■ **What the task asks**
Say how many lines contain "this"; the answer is the number alone.

■ **Input records**
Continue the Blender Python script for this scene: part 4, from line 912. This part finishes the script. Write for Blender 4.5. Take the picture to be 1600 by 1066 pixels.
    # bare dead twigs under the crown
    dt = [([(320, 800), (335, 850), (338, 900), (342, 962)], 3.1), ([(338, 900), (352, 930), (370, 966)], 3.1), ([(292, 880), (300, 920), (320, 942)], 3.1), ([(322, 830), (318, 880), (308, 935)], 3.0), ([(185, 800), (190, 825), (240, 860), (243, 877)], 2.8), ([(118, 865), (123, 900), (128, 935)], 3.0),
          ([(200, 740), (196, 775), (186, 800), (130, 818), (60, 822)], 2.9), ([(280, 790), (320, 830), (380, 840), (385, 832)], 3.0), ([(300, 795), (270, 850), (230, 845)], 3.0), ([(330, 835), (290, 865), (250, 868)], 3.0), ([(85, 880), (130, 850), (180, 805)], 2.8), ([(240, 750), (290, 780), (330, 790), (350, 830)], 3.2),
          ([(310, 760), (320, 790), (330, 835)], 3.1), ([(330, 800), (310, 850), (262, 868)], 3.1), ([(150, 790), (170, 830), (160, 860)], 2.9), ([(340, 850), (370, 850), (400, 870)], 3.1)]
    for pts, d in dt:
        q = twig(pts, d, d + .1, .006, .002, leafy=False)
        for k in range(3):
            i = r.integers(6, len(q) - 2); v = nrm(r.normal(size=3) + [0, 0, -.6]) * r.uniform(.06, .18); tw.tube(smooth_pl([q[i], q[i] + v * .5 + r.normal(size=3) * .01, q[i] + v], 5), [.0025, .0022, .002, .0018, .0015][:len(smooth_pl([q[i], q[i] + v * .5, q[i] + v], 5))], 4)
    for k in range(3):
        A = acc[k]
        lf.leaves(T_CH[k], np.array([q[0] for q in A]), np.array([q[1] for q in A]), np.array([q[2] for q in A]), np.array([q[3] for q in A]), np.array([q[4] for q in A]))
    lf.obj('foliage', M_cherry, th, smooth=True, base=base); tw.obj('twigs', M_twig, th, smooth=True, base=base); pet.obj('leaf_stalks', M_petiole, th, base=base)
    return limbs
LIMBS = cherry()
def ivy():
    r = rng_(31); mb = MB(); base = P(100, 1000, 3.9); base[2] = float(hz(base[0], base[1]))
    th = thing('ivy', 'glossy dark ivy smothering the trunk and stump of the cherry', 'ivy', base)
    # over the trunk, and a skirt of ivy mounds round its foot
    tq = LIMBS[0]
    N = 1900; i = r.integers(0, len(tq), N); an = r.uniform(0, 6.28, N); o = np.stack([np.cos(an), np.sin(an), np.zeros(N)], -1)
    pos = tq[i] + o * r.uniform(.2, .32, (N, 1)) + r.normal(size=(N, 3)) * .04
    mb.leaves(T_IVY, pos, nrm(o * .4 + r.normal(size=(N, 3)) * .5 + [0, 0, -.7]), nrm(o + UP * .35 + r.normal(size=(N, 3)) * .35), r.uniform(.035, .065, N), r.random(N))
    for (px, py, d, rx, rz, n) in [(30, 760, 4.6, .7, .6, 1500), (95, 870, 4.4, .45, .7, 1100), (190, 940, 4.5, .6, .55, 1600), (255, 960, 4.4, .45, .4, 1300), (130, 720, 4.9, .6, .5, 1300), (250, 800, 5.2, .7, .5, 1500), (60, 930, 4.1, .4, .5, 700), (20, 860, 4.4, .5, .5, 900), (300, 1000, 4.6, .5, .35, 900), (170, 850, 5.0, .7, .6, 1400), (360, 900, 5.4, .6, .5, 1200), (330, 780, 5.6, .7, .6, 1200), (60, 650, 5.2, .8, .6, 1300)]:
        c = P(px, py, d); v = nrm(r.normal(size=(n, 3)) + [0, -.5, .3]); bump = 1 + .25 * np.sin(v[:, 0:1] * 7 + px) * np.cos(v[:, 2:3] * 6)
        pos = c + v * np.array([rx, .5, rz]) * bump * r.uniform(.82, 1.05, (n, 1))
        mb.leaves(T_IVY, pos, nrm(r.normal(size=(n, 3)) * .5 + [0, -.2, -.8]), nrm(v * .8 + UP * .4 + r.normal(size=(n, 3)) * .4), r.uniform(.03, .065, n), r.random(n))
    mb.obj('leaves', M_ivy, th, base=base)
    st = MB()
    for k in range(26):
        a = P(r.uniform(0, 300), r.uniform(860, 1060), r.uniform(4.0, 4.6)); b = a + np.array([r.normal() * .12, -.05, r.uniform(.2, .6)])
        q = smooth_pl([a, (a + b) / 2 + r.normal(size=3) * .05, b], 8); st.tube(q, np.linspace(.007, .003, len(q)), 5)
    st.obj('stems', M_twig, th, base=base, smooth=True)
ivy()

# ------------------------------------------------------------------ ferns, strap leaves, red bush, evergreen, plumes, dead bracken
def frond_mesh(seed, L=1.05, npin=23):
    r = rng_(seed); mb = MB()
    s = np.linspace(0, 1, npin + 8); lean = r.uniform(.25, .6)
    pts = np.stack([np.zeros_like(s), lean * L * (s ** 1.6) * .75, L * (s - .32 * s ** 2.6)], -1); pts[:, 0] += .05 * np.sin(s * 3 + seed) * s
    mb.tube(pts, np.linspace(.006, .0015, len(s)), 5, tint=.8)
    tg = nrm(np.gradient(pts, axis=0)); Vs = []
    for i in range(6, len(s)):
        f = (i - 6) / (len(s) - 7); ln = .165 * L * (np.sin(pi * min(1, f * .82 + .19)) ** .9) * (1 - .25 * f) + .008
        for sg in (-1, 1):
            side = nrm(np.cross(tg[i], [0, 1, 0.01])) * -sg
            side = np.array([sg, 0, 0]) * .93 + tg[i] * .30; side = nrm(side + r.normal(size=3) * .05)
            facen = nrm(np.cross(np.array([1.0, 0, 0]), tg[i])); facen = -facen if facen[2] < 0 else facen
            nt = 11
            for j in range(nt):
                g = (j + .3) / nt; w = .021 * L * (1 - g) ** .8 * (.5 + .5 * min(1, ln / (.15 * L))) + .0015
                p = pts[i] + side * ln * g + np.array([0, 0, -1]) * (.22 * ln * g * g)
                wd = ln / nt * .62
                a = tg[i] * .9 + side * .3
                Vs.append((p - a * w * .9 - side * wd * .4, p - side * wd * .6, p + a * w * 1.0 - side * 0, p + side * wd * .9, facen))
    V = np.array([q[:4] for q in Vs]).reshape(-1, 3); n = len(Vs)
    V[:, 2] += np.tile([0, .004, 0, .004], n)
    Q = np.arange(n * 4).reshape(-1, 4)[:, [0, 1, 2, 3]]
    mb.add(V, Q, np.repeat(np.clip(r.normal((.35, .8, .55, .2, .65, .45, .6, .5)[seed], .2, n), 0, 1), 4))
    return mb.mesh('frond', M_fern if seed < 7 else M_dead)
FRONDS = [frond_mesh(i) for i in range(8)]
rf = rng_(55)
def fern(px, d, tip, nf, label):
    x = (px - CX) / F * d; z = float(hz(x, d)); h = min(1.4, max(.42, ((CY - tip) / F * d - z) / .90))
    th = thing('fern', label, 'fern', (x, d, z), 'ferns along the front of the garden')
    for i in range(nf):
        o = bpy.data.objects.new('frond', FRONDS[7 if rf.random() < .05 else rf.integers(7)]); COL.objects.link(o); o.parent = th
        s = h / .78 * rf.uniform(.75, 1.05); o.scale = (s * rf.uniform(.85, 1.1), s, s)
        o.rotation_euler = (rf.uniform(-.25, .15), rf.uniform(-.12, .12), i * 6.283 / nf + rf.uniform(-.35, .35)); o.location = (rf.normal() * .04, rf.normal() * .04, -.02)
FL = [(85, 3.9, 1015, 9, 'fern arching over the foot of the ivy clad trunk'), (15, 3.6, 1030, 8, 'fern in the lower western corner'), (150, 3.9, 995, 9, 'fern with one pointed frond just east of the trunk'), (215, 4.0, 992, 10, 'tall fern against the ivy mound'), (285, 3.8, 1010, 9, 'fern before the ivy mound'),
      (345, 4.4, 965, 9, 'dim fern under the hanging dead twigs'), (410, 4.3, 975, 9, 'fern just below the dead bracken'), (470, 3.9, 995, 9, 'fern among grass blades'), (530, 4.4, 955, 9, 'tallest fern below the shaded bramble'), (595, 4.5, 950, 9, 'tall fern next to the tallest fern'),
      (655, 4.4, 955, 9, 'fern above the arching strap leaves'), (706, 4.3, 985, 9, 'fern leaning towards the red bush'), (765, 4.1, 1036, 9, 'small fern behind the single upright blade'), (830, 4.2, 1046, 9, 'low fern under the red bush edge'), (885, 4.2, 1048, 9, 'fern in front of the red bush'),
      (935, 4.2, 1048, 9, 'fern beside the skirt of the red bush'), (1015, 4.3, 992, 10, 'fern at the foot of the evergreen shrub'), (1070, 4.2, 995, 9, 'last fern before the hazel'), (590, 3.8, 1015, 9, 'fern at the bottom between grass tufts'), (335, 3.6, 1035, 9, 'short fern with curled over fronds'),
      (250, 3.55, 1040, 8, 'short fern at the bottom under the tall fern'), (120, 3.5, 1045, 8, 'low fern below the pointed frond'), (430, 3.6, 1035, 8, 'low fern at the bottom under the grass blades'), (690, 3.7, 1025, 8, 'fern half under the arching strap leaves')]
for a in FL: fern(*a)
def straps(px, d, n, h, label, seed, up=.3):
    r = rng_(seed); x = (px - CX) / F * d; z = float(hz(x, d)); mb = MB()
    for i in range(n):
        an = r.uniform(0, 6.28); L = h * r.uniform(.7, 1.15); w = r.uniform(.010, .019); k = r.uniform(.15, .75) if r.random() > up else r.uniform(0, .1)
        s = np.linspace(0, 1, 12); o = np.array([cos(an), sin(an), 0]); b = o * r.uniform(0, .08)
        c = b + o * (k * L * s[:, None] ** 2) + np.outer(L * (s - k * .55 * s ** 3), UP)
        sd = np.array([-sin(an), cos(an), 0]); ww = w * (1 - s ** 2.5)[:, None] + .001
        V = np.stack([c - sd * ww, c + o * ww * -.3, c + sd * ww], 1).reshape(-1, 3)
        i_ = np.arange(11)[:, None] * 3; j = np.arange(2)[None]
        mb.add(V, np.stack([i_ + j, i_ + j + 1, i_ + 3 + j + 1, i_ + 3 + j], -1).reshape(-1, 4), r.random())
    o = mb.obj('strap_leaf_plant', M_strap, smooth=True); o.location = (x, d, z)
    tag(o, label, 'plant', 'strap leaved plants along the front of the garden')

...

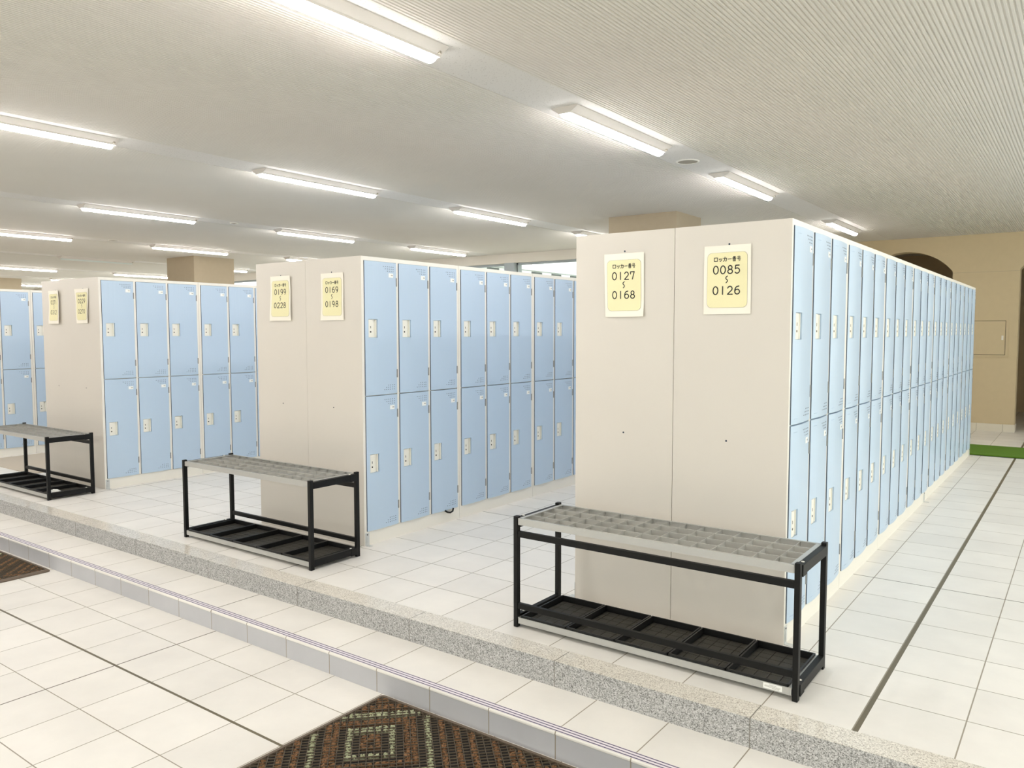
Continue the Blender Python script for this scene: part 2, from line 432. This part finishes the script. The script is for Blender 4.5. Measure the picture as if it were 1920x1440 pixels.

* * *

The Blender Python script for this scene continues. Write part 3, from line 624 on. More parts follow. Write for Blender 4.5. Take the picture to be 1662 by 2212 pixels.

■ **The response**
3